Conference of Chief Justices Issues Resolution Urging Regulatory Innovation

Zachariah DeMeola Zachariah DeMeola
Former Director of Legal Education and the Legal Profession
February 13, 2020

Efforts to re-regulate and innovate legal services took a major step forward last week at the Conference of Chief Justices’ (CCJ) midyear meeting, where members adopted Resolution 2 - Urging Consideration of Regulatory Innovations Regarding the Delivery of Legal Services.

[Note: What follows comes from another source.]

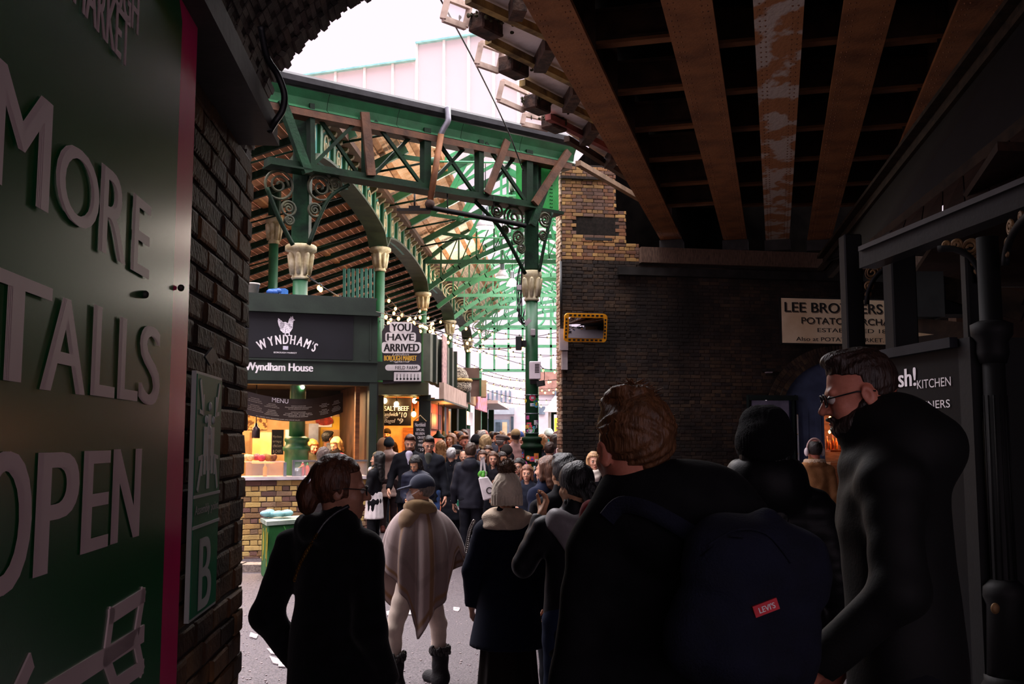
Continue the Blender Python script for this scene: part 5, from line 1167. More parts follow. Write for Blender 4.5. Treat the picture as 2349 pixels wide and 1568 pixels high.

The resolution “urges its members to consider regulatory innovations that have the potential to improve the accessibility, affordability and quality of civil legal services, while ensuring necessary and appropriate protections for the public.” With the adoption of this resolution, CCJ adds its voice to the chorus calling for solutions to close the justice gap and rethinking the current regulatory framework to improve and expand the legal services offered to the public. Even though the task of regulating the profession is often delegated to state bars or bar associations, it is state supreme courts that are ultimately responsible for regulation over legal services, and IAALS applauds the leadership shown by the CCJ in adopting this resolution.

Resolution 2 is the critical next step towards bringing legal services within the reach of the people who need them. Back in 2015, ​CCJ set the self-proclaimed aspirational goal of “100 percent access to effective assistance for essential civil legal needs through a continuum of meaningful and appropriate services.” Yet the justices now concede a key point made earlier this year by LSC President Jim Sandman that traditional solutions, such as increased funding for civil legal aid, pro bono work, and court assistance programs, have been undoubtedly helpful but ultimately are not anywhere enough to close the ever-widening justice gap.

In some ways, this Resolution 2 affirms some of the bold steps taken in some states already. The resolution acknowledges that several states are already experimenting with regulatory innovations, and that this experimentation with different approaches “provides a measured approach to identify and analyze the best solutions to meeting the public’s growing legal needs.” Indeed, as part of IAALS’ Unlocking Legal Regulation project, IAALS is partnering with the state of Utah to create, implement, and evaluate a regulatory sandbox, which will provide invaluable data as to how states may allow individuals other than lawyers to provide certain legal services while also protecting consumers.

To further the conversation on regulatory reform, IAALS and the University of Denver Sturm College of Law will co-host a series of speakers on the future of legal services, culminating with panel on April 29 featuring Justices Melissa Hart of Colorado, Deno Himonas of Utah, and Ann A. Scott Timmer of Arizona—three states who are, like the resolution references, currently considering major regulatory reforms. The justices will share the challenges they’ve witnessed in their respective states’ reform projects, common issues that have arisen during these efforts, and their own aspirational goals for the new and distant future.

We hope states will look to the CCJ’s adoption of Resolution 2 as an indication that regulatory innovation is important, imminent, and, perhaps, one of the best chances we have at achieving that aspirational goal of justice for all.